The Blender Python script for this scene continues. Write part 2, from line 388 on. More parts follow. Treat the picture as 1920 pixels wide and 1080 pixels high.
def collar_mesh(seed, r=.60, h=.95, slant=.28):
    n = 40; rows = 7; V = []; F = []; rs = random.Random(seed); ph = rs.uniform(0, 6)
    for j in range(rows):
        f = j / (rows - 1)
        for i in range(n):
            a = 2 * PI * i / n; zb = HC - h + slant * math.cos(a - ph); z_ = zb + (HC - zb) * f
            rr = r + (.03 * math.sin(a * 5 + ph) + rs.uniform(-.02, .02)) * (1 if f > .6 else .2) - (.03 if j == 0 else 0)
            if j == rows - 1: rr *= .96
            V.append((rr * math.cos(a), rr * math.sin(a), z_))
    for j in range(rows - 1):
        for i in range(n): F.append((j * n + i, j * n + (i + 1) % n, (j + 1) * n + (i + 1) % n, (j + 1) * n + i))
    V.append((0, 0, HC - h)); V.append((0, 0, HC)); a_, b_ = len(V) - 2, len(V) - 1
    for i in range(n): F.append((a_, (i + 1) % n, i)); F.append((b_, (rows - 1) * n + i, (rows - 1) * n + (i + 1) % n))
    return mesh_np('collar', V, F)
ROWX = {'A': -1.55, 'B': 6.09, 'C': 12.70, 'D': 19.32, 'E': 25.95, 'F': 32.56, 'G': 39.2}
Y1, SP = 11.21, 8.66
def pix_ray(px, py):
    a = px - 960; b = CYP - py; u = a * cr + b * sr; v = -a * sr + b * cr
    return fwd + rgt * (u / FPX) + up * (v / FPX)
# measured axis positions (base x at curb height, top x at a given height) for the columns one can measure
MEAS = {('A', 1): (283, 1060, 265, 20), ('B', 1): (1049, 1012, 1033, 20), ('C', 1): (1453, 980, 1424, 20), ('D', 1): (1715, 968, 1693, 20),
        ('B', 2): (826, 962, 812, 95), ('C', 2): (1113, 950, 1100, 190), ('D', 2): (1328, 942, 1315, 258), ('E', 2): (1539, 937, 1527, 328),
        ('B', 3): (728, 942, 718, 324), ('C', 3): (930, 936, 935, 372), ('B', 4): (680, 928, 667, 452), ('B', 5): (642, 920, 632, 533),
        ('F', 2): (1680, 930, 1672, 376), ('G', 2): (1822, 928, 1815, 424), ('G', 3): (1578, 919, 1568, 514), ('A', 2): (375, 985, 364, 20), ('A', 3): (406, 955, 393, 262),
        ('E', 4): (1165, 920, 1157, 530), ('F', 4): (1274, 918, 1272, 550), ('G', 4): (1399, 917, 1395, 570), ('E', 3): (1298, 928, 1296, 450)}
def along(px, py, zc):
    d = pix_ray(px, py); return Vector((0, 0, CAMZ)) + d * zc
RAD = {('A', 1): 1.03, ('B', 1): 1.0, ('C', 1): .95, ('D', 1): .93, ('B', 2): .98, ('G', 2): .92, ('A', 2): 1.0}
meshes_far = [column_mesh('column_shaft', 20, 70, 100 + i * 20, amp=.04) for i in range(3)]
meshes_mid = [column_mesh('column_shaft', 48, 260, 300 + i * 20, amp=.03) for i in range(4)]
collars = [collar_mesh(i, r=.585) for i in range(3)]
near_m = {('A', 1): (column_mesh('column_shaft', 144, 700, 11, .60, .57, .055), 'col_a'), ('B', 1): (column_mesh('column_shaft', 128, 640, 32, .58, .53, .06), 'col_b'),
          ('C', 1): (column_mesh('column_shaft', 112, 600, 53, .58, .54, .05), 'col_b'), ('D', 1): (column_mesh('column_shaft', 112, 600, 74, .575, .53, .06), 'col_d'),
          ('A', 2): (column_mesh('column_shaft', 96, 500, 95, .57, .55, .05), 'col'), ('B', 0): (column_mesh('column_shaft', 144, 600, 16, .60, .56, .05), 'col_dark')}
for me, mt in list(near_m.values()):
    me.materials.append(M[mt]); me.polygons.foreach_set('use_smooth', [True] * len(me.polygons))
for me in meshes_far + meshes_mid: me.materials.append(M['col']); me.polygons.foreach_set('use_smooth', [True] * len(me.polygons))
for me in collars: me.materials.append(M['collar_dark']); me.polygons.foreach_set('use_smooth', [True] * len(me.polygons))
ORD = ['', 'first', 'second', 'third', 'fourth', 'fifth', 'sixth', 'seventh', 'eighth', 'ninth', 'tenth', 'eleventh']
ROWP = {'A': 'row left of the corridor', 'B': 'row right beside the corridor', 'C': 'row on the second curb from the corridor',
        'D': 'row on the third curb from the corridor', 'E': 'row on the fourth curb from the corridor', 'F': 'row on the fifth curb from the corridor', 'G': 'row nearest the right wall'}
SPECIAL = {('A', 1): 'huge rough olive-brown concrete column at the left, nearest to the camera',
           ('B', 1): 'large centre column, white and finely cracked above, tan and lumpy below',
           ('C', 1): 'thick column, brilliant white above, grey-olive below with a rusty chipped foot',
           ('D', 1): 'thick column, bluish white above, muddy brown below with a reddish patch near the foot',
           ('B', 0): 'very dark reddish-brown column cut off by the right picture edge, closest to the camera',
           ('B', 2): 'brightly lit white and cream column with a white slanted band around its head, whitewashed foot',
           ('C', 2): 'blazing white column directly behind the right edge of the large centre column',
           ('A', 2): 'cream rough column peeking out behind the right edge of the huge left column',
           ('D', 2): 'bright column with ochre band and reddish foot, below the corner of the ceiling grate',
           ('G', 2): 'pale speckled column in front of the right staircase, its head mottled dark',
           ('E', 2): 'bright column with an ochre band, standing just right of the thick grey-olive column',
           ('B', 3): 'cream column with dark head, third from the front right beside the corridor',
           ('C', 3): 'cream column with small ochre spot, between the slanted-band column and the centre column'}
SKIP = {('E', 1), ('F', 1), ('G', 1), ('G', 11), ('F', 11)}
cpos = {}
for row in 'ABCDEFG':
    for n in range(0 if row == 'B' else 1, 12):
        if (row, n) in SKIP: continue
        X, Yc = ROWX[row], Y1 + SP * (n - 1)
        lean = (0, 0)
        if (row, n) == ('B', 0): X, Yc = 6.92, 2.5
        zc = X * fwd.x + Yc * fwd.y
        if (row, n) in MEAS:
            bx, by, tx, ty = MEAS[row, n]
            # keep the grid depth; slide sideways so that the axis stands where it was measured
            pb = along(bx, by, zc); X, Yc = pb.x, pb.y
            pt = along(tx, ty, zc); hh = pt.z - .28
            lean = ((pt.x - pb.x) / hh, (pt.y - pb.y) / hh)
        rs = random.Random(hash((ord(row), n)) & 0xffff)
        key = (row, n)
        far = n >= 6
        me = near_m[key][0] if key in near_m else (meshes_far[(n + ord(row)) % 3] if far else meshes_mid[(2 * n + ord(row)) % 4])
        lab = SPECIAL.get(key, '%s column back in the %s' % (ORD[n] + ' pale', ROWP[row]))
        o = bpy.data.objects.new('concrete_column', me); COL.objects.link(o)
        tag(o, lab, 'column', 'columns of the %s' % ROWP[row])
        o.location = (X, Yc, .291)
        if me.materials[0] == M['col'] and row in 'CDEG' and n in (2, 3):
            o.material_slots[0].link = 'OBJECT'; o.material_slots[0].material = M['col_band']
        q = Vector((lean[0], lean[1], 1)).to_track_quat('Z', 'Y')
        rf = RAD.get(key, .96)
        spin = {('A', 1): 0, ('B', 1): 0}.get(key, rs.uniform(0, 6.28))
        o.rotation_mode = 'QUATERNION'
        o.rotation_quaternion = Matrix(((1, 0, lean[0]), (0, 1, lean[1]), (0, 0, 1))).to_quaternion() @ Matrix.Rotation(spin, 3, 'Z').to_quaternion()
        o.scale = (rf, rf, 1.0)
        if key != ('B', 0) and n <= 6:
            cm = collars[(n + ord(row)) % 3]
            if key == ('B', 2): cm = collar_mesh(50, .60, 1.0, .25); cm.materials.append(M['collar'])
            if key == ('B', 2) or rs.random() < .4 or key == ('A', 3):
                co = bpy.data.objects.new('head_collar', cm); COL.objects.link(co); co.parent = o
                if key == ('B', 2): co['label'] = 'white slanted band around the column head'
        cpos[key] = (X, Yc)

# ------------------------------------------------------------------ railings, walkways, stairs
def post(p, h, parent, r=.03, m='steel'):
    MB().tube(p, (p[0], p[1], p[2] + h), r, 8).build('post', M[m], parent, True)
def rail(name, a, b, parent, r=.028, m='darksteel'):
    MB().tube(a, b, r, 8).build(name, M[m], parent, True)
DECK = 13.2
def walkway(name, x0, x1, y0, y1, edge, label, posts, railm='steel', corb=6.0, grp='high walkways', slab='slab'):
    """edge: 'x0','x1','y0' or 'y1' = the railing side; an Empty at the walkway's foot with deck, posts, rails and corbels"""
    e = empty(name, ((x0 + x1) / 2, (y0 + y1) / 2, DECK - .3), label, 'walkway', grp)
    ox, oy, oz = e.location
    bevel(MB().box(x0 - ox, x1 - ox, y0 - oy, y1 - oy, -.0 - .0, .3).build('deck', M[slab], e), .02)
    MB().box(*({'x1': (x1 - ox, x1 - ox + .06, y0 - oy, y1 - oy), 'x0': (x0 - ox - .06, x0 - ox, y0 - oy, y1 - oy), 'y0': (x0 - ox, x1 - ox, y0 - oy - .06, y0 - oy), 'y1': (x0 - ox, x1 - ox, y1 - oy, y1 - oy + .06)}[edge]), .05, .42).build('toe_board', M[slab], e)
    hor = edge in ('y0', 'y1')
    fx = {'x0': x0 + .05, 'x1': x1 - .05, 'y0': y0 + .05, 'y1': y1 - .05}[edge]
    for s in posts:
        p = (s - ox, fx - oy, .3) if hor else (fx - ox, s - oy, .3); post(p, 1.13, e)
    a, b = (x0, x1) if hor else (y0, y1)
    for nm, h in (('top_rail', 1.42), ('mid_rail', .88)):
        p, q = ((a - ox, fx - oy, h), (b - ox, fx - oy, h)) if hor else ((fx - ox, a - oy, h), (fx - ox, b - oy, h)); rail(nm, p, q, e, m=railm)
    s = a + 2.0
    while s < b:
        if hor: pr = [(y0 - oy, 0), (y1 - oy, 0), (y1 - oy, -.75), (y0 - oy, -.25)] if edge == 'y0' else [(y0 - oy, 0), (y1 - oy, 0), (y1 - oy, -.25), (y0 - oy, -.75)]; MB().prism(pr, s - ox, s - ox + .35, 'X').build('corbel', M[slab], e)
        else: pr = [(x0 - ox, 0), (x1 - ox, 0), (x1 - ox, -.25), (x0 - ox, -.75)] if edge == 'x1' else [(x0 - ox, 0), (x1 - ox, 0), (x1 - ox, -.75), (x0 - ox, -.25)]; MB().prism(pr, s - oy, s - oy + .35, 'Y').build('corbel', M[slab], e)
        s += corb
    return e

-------

◆ Exercise requirements: Go through the lines above. Select every one that has the string "high".

◆ Exercise response:
The Blender Python script for this scene continues. Write part 2, from line 388 on. More parts follow. Treat the picture as 1920 pixels wide and 1080 pixels high.
def walkway(name, x0, x1, y0, y1, edge, label, posts, railm='steel', corb=6.0, grp='high walkways', slab='slab'):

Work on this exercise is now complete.